The Chinese have embraced the Internet in a big way, creating a market second only to the United States. The phenomenal market growth has attracted an army of U.S. technology and online companies, many of which have partnered with Chinese businesses in order to navigate the country's political system.

As of July 1, about 12.3% of China's population, or 162 million people, used the Internet, according to the China Internet Network Information Centre. In addition, there are at least 1.3 million Web sites, and 19% of Chinese Internet users have their own blogs.

Troika Of Control
To control the information flow over such a vast network, three leading government agencies have evolved over the last several years: the Internet Propaganda Administrative Bureau, the Bureau of Information and Public Opinion, and the Internet Bureau, the report said. In Beijing, where most of China's leading commercial Web sites are based, a powerful local agency has been established called the Beijing Internet Information Administrative Bureau.

In general, the Internet Propaganda Administrative Bureau issues licenses to commercial Web sites, which entitles them to provide news stories and reproduce reports disseminated by official media. The licenses, however, do not allow for independent news gathering and publishing.

The Bureau of Information and Public Opinion is responsible for organizing weekly meetings with commercial sites to discuss online public opinion and to pass along reports on the meetings to Communist Party officials. The organization also publishes periodicals on its monitoring of online news, and sends the publications to a variety of security and propaganda officials.

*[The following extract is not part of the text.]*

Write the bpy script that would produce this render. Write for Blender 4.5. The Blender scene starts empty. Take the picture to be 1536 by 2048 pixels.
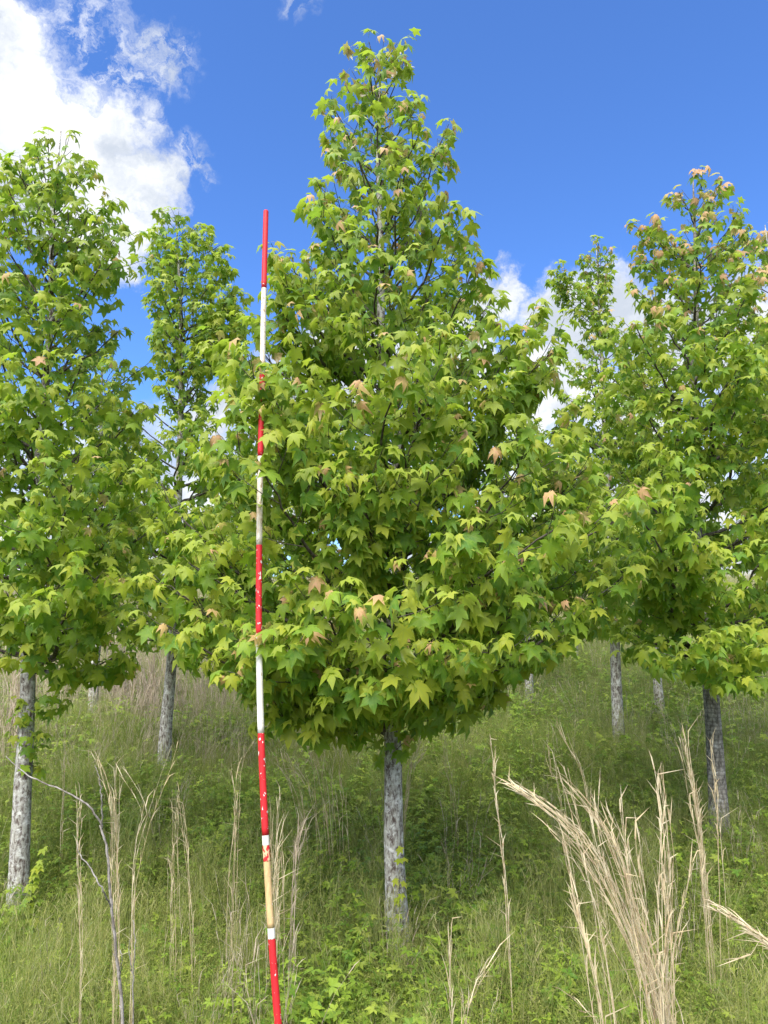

Finally, the Internet Bureau, created by the Communist Party in 2006, exercises ideological control. Employees of propaganda agencies take bureau-sanctioned courses on censorship, and executives and editors of online companies are required to take an annual historical field trip on the birth of communism in China and then publish an article on the trip. A total of 18 companies were invited on the trip; Yahoo is the only U.S. company listed. Yahoo's partner, Chinese marketplace Alibaba.com, runs the online company's operation in China.